There have been attempts to develop counter strategies designed to win asymmetrical wars. The most recent was proposed by General Stanley McChrystal who for a short time was the Commander in Chief of American forces in Afghanistan. He argued that peace could be made with willing branches of the Taliban. As a second step he said the Afghan Army should take the lead in the war with the NATO troops playing a supporting role. That policy was adopted by the Obama administration, but those on the ground say that the Afghan Army will never be in the position to lead the fight.
The former U.S. Defense Secretary Robert Gates felt the answer was to make American troops more culturally sensitive. He toured military establishments giving speeches about the need of the American military to learn foreign languages, and develop an extensive understanding of different cultures. In theory this seems to be an effective counter strategy, but it is almost impossible to achieve. The task of teaching thousands of American troops languages like Arabic, Farsi or Chinese would be daunting, but the real question is, would it make a difference? An invading army is seen as invaders no matter what language they speak.

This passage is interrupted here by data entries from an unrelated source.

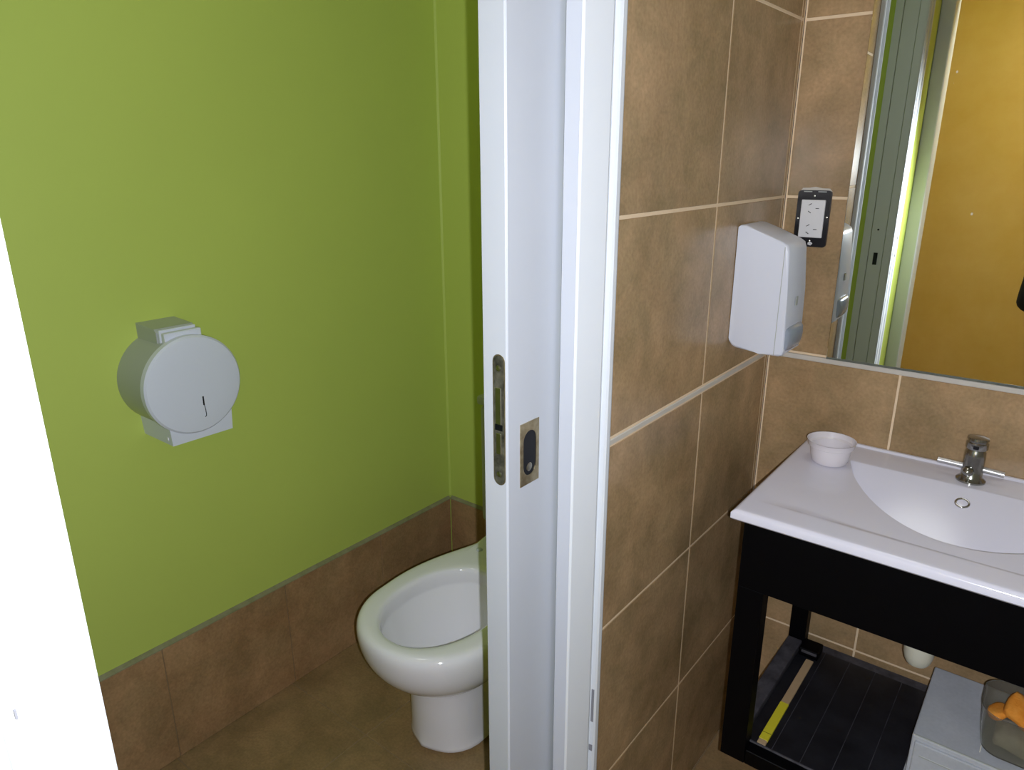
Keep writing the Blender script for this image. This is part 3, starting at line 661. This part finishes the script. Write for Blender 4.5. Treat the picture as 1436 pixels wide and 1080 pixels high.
# ------------------------------------------------------------------ things on the vanity shelf
SH = 0.3256
st = thing('wooden_strip', 'narrow bare wooden strip with yellow tape lying on the black shelf', 'strip', (0.2, -0.265, SH))
bx('strip', (0.187, 0.203, -0.397, -0.095, SH, SH + 0.004), M['wood_strip'], st, bev=0.0006)
tp_ = bx('tape', (0.1865, 0.2035, -0.385, -0.262, SH + 0.0002, SH + 0.0048), M['yellow_tape'], st, bev=0.0004)
tp_['label'] = 'band of yellow tape'
bx('tape_crease', (0.1868, 0.2032, -0.366, -0.3645, SH + 0.0045, SH + 0.0051), M['crease'], tp_)
pg = bx('foam_plug', (0.003, 0.012, -0.012, -0.003, 0.001, 0.034), M['yellow_tape'], bev=0.003, seg=2); tag(pg, 'tiny yellow plug standing in the tiled corner at the floor', 'plug')
# small white drawer unit
ux0, ux1, uy0, uy1, uz = 0.426, 0.665, -0.325, -0.097, 0.430
un = thing('drawer_unit', 'small white plastic drawer box on the black shelf under the sink', 'drawer unit', ((ux0 + ux1) / 2, (uy0 + uy1) / 2, SH))
bx('case', (ux0, ux1, uy0 + 0.004, uy1, SH + 0.006, uz), M['unit_white'], un, bev=0.003, seg=2)
bx('base', (ux0 - 0.004, ux1 + 0.004, uy0 - 0.004, uy1, SH, SH + 0.0058), M['unit_white'], un, bev=0.001)
dr = bx('drawer', (ux0 + 0.006, ux1 - 0.006, uy0 - 0.0015, uy0 + 0.0045, SH + 0.012, uz - 0.009), M['unit_white'], un, bev=0.002, seg=2)
bx('drawer_groove', (ux0 + 0.016, ux1 - 0.016, uy0 - 0.0022, uy0 - 0.001, uz - 0.036, uz - 0.033), M['plastic_disp'], dr, bev=0.0004)
bx('top_lip', (ux0 + 0.004, ux1 - 0.004, uy0 + 0.0035, uy0 + 0.0075, uz - 0.0005, uz + 0.0012), M['plastic_disp'], un, bev=0.0005)
# clear tub with an orange sponge
tcx, tcy, tz0, tz1 = 0.568, -0.252, uz + 0.0003, 0.517
tub = thing('plastic_tub', 'clear frosted plastic tub on top of the white drawer box', 'tub', (tcx, tcy, tz0))
bm = BM(); out = []
for z, hx in ((tz0, 0.040), (tz0 + 0.004, 0.046), (tz0 + 0.03, 0.051), (tz1 - 0.003, 0.056), (tz1, 0.0575), (tz1, 0.0560), (tz1 - 0.003, 0.0545), (tz0 + 0.03, 0.0495), (tz0 + 0.006, 0.0445), (tz0 + 0.002, 0.039)):
    out.append([(x, y, z) for x, y in rrect(tcx, tcy, hx, hx, hx * 0.62, 7)])
loft(bm, out, cap0=True, cap1=True); obj('tub_wall', bm, M['clear'], tub, smooth='auto')
bx('corner_seam', (tcx - 0.0445, tcx - 0.0430, tcy - 0.0445, tcy - 0.043, tz0, tz0 + 0.014), M['listel'], tub)
def blob(bm, c, r, seedv, sq=1.0):
    random.seed(seedv); rr = bmesh.ops.create_icosphere(bm, subdivisions=3, radius=1.0)
    for v in rr['verts']:
        n = v.co.normalized(); k = 1 + 0.10 * math.sin(5 * n.x + seedv) * math.cos(4 * n.y) + 0.05 * math.sin(11 * n.z + 3 * n.x)
        p = Vector((math.copysign(abs(n.x) ** 0.7, n.x), math.copysign(abs(n.y) ** 0.7, n.y), math.copysign(abs(n.z) ** 0.7, n.z)))
        v.co = Vector(c) + Vector((p.x * r[0], p.y * r[1], p.z * r[2])) * k
bm = BM(); blob(bm, (0, 0, 0), (0.033, 0.027, 0.011), 2)
bmesh.ops.rotate(bm, verts=bm.verts, cent=(0, 0, 0), matrix=Matrix.Rotation(0.5, 3, 'Y') @ Matrix.Rotation(0.4, 3, 'X')); bmesh.ops.translate(bm, verts=bm.verts, vec=(tcx + 0.006, tcy + 0.006, 0.500))
tag(obj('sponge', bm, M['sponge'], smooth=True), 'orange sponge in the clear tub, nearest its right side', 'sponge')
bm = BM(); blob(bm, (0, 0, 0), (0.016, 0.020, 0.007), 5); bmesh.ops.rotate(bm, verts=bm.verts, cent=(0, 0, 0), matrix=Matrix.Rotation(-0.5, 3, 'Y')); bmesh.ops.translate(bm, verts=bm.verts, vec=(tcx - 0.031, tcy + 0.000, 0.492))
tag(obj('sponge_scrap', bm, M['sponge'], smooth=True), 'smaller orange sponge scrap at the left side in the clear tub', 'sponge')
bm = BM(); blob(bm, (tcx, tcy, tz0 + 0.023), (0.033, 0.033, 0.018), 9); tag(obj('cloth', bm, M['grey_sponge'], smooth=True), 'crumpled grey cloth in the bottom of the clear tub', 'cloth')

# ------------------------------------------------------------------ the photographer, standing in the entry doorway behind the lens
PX, PY = 0.680, -1.90
pers = thing('person', 'person in black jacket holding up a phone, only the elbow seen in the mirror', 'person', (PX, PY, 0.0))
def skin_mesh(name, verts, edges, radii, m, root=0, sub=2, parent=pers):
    me = bpy.data.meshes.new(name)
    me.from_pydata([Vector(v) - WL[parent.name] for v in verts], edges, []); me.materials.append(m)
    o = bpy.data.objects.new(name, me); COL.objects.link(o); o.parent = parent; WL[o.name] = WL[parent.name]
    md = o.modifiers.new('skin', 'SKIN'); md.use_smooth_shade = True
    for i, r in enumerate(radii):
        sv = me.skin_vertices[0].data[i]; sv.radius = r if isinstance(r, tuple) else (r, r); sv.use_root = (i == root)
    sm = o.modifiers.new('sub', 'SUBSURF'); sm.levels = sub; sm.render_levels = sub
    return o
hipz = 0.85
V = [(PX, PY, hipz), (PX, PY, 0.98), (PX, PY, 1.10), (PX, PY + 0.01, 1.245), (PX, PY + 0.01, 1.33), (PX, PY + 0.02, 1.38),
     (PX - 0.14, PY + 0.01, 1.25), (PX - 0.246, PY + 0.12, 0.838), (PX - 0.225, PY + 0.23, 1.15), (PX - 0.245, PY + 0.285, 1.335),
     (PX + 0.14, PY + 0.01, 1.25), (PX + 0.16, PY + 0.13, 0.96), (PX + 0.01, PY + 0.24, 1.17), (PX - 0.090, PY + 0.29, 1.335),
     (PX - 0.09, PY, 0.84), (PX - 0.10, PY + 0.01, 0.47), (PX - 0.10, PY - 0.01, 0.09), (PX - 0.10, PY + 0.11, 0.035),
     (PX + 0.09, PY, 0.84), (PX + 0.10, PY + 0.01, 0.47), (PX + 0.10, PY - 0.01, 0.09), (PX + 0.10, PY + 0.11, 0.035)]
Ed = [(0, 1), (1, 2), (2, 3), (3, 4), (4, 5), (3, 6), (6, 7), (7, 8), (8, 9), (3, 10), (10, 11), (11, 12), (12, 13), (0, 14), (14, 15), (15, 16), (16, 17), (0, 18), (18, 19), (19, 20), (20, 21)]
Rr = [(0.145, 0.10), (0.125, 0.095), (0.13, 0.10), (0.12, 0.085), 0.052, 0.048, 0.058, 0.046, 0.034, 0.025, 0.058, 0.046, 0.034, 0.025, 0.085, 0.058, 0.042, 0.034, 0.085, 0.058, 0.042, 0.034]
skin_mesh('body', V, Ed, Rr, M['jacket'])
for s in (-1, 1):
    skin_mesh('trouser_leg', [(PX + s * 0.088, PY, 0.87), (PX + s * 0.10, PY + 0.01, 0.47), (PX + s * 0.10, PY - 0.01, 0.085)], [(0, 1), (1, 2)], [(0.102, 0.105), 0.070, 0.056], M['trousers'])
bm = BM(); blob(bm, (0, 0, 0), (1, 1, 1), 0); bm.free()
bm = BM(); r = bmesh.ops.create_uvsphere(bm, u_segments=32, v_segments=24, radius=1.0)
HC = Vector((PX, PY + 0.045, 1.49))
for v in bm.verts:
    p = v.co.copy(); t = (p.z + 1) / 2; kx = 0.072 * (0.74 + 0.30 * min(1, t * 1.7)); ky = 0.092
    q = Vector((p.x * kx, p.y * ky, p.z * 0.118))
    if p.y > 0.55: q.y *= 0.94
    if p.y > 0.8 and abs(p.x) < 0.28 and -0.25 < p.z < 0.12: q.y += 0.018 * (1 - abs(p.x) / 0.28)
    v.co = HC + q
head = obj('head', bm, M['skin'], pers, smooth=True, sub=1)
skin_mesh('neck', [(PX, PY + 0.008, 1.30), (PX, PY + 0.02, 1.37), (PX, PY + 0.03, 1.45)], [(0, 1), (1, 2)], [0.062, 0.058, 0.052], M['skin'])
for s in (-1, 1):
    bm = BM(); loft(bm, [[(x, y, z) for x, y in rrect(PX + s * 0.10, PY + 0.06 - dy, 0.046 * k, (0.13 - dy) * k, 0.042 * k)] for z, k, dy in ((0.001, 0.96, 0), (0.02, 1.0, 0), (0.05, 0.9, 0.02), (0.09, 0.85, 0.07))], cap0=True, cap1=True)
    obj('shoe', bm, M['black_plastic'], pers, smooth='auto')
for s in (-1, 1):
    bm = BM(); bmesh.ops.create_uvsphere(bm, u_segments=12, v_segments=8, radius=0.011); bmesh.ops.translate(bm, verts=bm.verts, vec=HC + Vector((s * 0.030, 0.076, 0.006))); EY = obj('eye', bm, M['eye'], head, smooth=True)
    bm = BM(); lathe(bm, HC + Vector((s * 0.030, 0.0862, 0.006)), (0, 1, 0), [(0.005, 0), (0.0045, 0.0008), (0.001, 0.0012)], n=12); obj('pupil', bm, M['black_plastic'], bpy.data.objects[EY.name])
    bm = BM(); bmesh.ops.create_uvsphere(bm, u_segments=12, v_segments=8, radius=1.0)
    for v in bm.verts: v.co = HC + Vector((s * 0.073 + v.co.x * 0.008, -0.004 + v.co.y * 0.016, -0.004 + v.co.z * 0.03))
    obj('ear', bm, M['skin'], head, smooth=True)
bm = BM(); bmesh.ops.create_uvsphere(bm, u_segments=16, v_segments=8, radius=1.0)
for v in bm.verts: v.co = HC + Vector((v.co.x * 0.023, 0.082 + v.co.y * 0.008, -0.052 + v.co.z * 0.006))
obj('mouth', bm, M['lip'], head, smooth=True)
bm = BM(); bmesh.ops.create_uvsphere(bm, u_segments=32, v_segments=20, radius=1.0)
for v in list(bm.verts):
    if v.co.z < -0.1 + 0.75 * max(0, v.co.y) + (0.35 if v.co.y > 0.5 else -0.3 if v.co.y < -0.3 else 0): bm.verts.remove(v)
for v in bm.verts: v.co = HC + Vector((v.co.x * 0.082, v.co.y * 0.100 - 0.004, v.co.z * 0.126 + 0.004))
obj('hair', bm, M['hair'], head, smooth=True)
# hands around the phone, which sits just behind the lens
PHC = CAM - FW * 0.012; PH_r = RT; 
def W(a, b, c): return tuple(PHC + RT * a + UP * b - FW * c)
for s in (-1, 1):
    wr_ = V[9] if s < 0 else V[13]
    base = [wr_, W(s * 0.082, -0.045, 0.030), W(s * 0.086, -0.020, 0.024)]
    hv = list(base); he = [(0, 1), (1, 2)]; hr = [0.022, (0.014, 0.028), (0.012, 0.026)]
    hand = skin_mesh('hand', hv, he, hr, M['skin'], sub=1)
    for k, (b0, ln) in enumerate(((0.000, 0.9), (-0.017, 1.0), (-0.034, 0.95), (-0.050, 0.75))):
        skin_mesh('finger', [W(s * 0.088, b0, 0.026), W(s * 0.094, b0 + 0.004, 0.006), W(s * (0.088 - 0.004 * ln), b0 + 0.006, -0.004), W(s * (0.074 - 0.006 * ln), b0 + 0.006, -0.0035)],
                  [(0, 1), (1, 2), (2, 3)], [0.0085, 0.008, 0.0075, 0.0065], M['skin'], sub=1, parent=pers)
    skin_mesh('thumb', [W(s * 0.082, -0.035, 0.030), W(s * 0.070, -0.018, 0.026), W(s * 0.055, -0.004, 0.017)], [(0, 1), (1, 2)], [0.0105, 0.0095, 0.008], M['skin'], sub=1, parent=pers)
bm = BM(); pts = rrect(0, 0, 0.078, 0.038, 0.008, 4)
prism(bm, [W(a, b, 0.004) for a, b in pts], -FW * 0.008)
ph = obj('phone', bm, M['black_plastic'], None); tag(ph, 'black phone held level in both hands behind the lens', 'phone')
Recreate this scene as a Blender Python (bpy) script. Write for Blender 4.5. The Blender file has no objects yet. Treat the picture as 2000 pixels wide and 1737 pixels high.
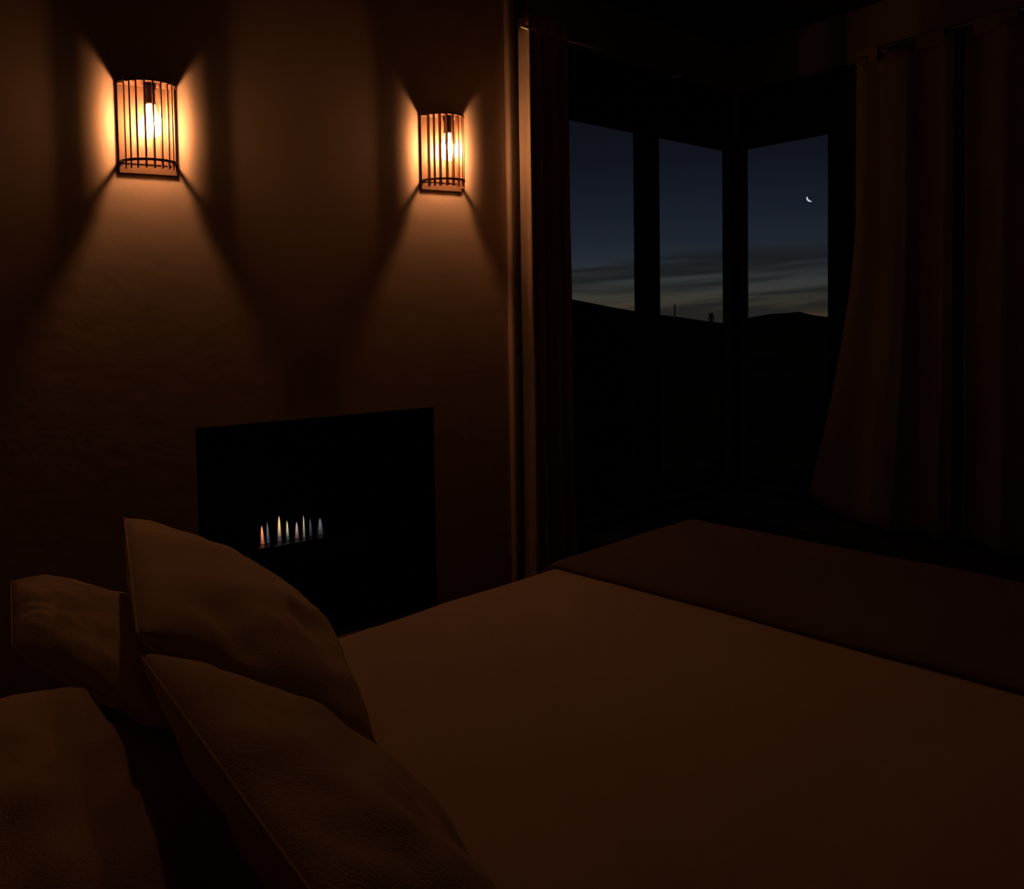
import bpy, bmesh, math, random
from mathutils import Vector, Matrix, noise
random.seed(4)
C = bpy.context.scene.collection
SC = bpy.context.scene

# ------------------------------------------------------------------ camera
F = 1740.0                     # focal length in pixels of a 2000 px wide frame
CX, CY = 1000.0, 664.0         # principal point (the photo is cropped low)
H = 1.27                       # eye height
PITCH, ROLL = 2.5, -0.86
cam_d = bpy.data.cameras.new('camera'); cam = bpy.data.objects.new('camera', cam_d); C.objects.link(cam)
SC.camera = cam
cam_d.sensor_fit = 'HORIZONTAL'; cam_d.sensor_width = 36; cam_d.lens = 36*F/2000
cam_d.shift_x = 0.0; cam_d.shift_y = -(868.5-CY)/2000
cam_d.clip_start = 0.02; cam_d.clip_end = 5000
CM = Matrix.Translation((0, 0, H)) @ Matrix.Rotation(math.radians(90-PITCH), 4, 'X') @ Matrix.Rotation(math.radians(ROLL), 4, 'Z')
cam.matrix_world = CM
R3 = CM.to_3x3()

def srgb(r, g, b):
    f = lambda c: (c/255)/12.92 if c/255 <= .04045 else ((c/255+.055)/1.055)**2.4
    return (f(r), f(g), f(b), 1)

# ------------------------------------------------------------------ view, world
SC.view_settings.view_transform = 'Standard'; SC.view_settings.look = 'None'
SC.view_settings.exposure = 0.0; SC.view_settings.gamma = 1; SC.view_settings.use_curve_mapping = False
try:
    SC.cycles.use_denoising = True
    SC.cycles.sample_clamp_indirect = 4
    SC.cycles.max_bounces = 8
except Exception:
    pass

BULB_W = 480                  # radiance of each wall lamp's filament
BULB_COL = (1.0, 0.41, 0.18)

def nodes_of(tree):
    tree.nodes.clear()
    return tree.nodes, tree.links

W = bpy.data.worlds.new('dusk_sky'); SC.world = W; W.use_nodes = True
n, l = nodes_of(W.node_tree)
out = n.new('ShaderNodeOutputWorld'); bg = n.new('ShaderNodeBackground'); l.new(bg.outputs[0], out.inputs[0])
tc = n.new('ShaderNodeTexCoord'); sep = n.new('ShaderNodeSeparateXYZ'); l.new(tc.outputs['Generated'], sep.inputs[0])
def math_node(op, a, b=None, c=None):
    m = n.new('ShaderNodeMath'); m.operation = op
    for i, v in enumerate((a, b, c)):
        if v is None: continue
        if isinstance(v, (int, float)): m.inputs[i].default_value = v
        else: l.new(v, m.inputs[i])
    return m.outputs[0]
el = sep.outputs['Z']
az = math_node('ARCTAN2', sep.outputs['X'], sep.outputs['Y'])
t = math_node('MULTIPLY_ADD', el, 1/0.26, 0.03/0.26)      # el -0.03..0.23 -> 0..1
ramp = n.new('ShaderNodeValToRGB'); l.new(t, ramp.inputs[0])
stops = [(-.03, (72, 55, 42)), (-.012, (70, 58, 46)), (.002, (64, 61, 53)), (.018, (56, 59, 58)), (.037, (44, 49, 55)),
         (.062, (34, 39, 50)), (.10, (26, 31, 43)), (.15, (19, 22, 31)), (.20, (16, 18, 24)), (.229, (13, 16, 20))]
cr = ramp.color_ramp
while len(cr.elements) < len(stops): cr.elements.new(0.5)
for e, (p, c) in zip(cr.elements, stops):
    e.position = (p+.03)/.26; e.color = srgb(*c)
# long low cloud streaks
tilt = math_node('MULTIPLY_ADD', az, -0.06, el)
comb = n.new('ShaderNodeCombineXYZ')
l.new(math_node('MULTIPLY', az, 3.2), comb.inputs[0]); l.new(math_node('MULTIPLY', tilt, 50.0), comb.inputs[1])
comb.inputs[2].default_value = 7.7
nz = n.new('ShaderNodeTexNoise'); nz.inputs['Scale'].default_value = 1.0; nz.inputs['Detail'].default_value = 4
nz.inputs['Roughness'].default_value = .55; nz.inputs['Distortion'].default_value = .4
l.new(comb.outputs[0], nz.inputs['Vector'])
cm = n.new('ShaderNodeMapRange'); cm.interpolation_type = 'SMOOTHSTEP'
cm.inputs['From Min'].default_value = .40; cm.inputs['From Max'].default_value = .60
l.new(nz.outputs['Fac'], cm.inputs['Value'])
band = n.new('ShaderNodeMapRange'); band.interpolation_type = 'SMOOTHSTEP'
band.inputs['From Min'].default_value = .068; band.inputs['From Max'].default_value = .040
l.new(el, band.inputs['Value'])
cf = math_node('MULTIPLY', math_node('MULTIPLY', cm.outputs[0], band.outputs[0]), .78)
mix = n.new('ShaderNodeMixRGB'); l.new(cf, mix.inputs[0]); l.new(ramp.outputs[0], mix.inputs[1])
mix.inputs[2].default_value = srgb(24, 27, 29)
l.new(mix.outputs[0], bg.inputs[0]); bg.inputs[1].default_value = 1.0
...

The Americans and their allies have been unable to win asymmetrical wars not because of their weapons, equipment or training and certainly not because the young men sent into battle lack courage. Military and political leaders are asking the troops to do the impossible. The nature of these wars makes them unwinnable and the only answer is to avoid becoming involved in them in the first place.
The Obama administration seems to recognize this. In January of this year the President announced cuts to the military and said, “The long wars of the last decade are over.” What was also significant about the announcement was the reallocation of funds among different branches of the military. There will be a reduction in the U.S. Army while the air force and navy will be strengthened. All the indications are that the top political leaders and military planners in the Pentagon are determined to avoid asymmetrical wars in the future but plan to play the role of the world policeman with the overwhelming power of U.S. conventional and nuclear strike force.
If this is their strategy, American military power will become increasingly irrelevant. There is no country in the world today that is going to challenge the United States in a conventional or nuclear war, but if the Americans refuse to fight the small scale asymmetrical wars that are prevalent today, then where is their power? They are reduced to posturing alone because it will be only under extreme threat that they will be willing to use their military power.
Under this scenario Canada’s military strategy is even more irrelevant than the American. We are junior partners in the U.S. military alliance. The Canadian military is training troops to fight more wars like Afghanistan, wars the U.S. intend to avoid. Meanwhile the purchase of sixty-five F 35 fighter jets cannot defend our sovereignty or even be a useful weapon to patrol the long Canadian coastlines, and as recent conflicts have demonstrated, fighter jets are very poor weapons in asymmetrical wars.
We are closely allied to a fading world power, and it is time to readjust our military to meet that new reality. If we want to play a role in world affairs and use our military for a useful purpose, now is the time to return to U.N. peacekeeping.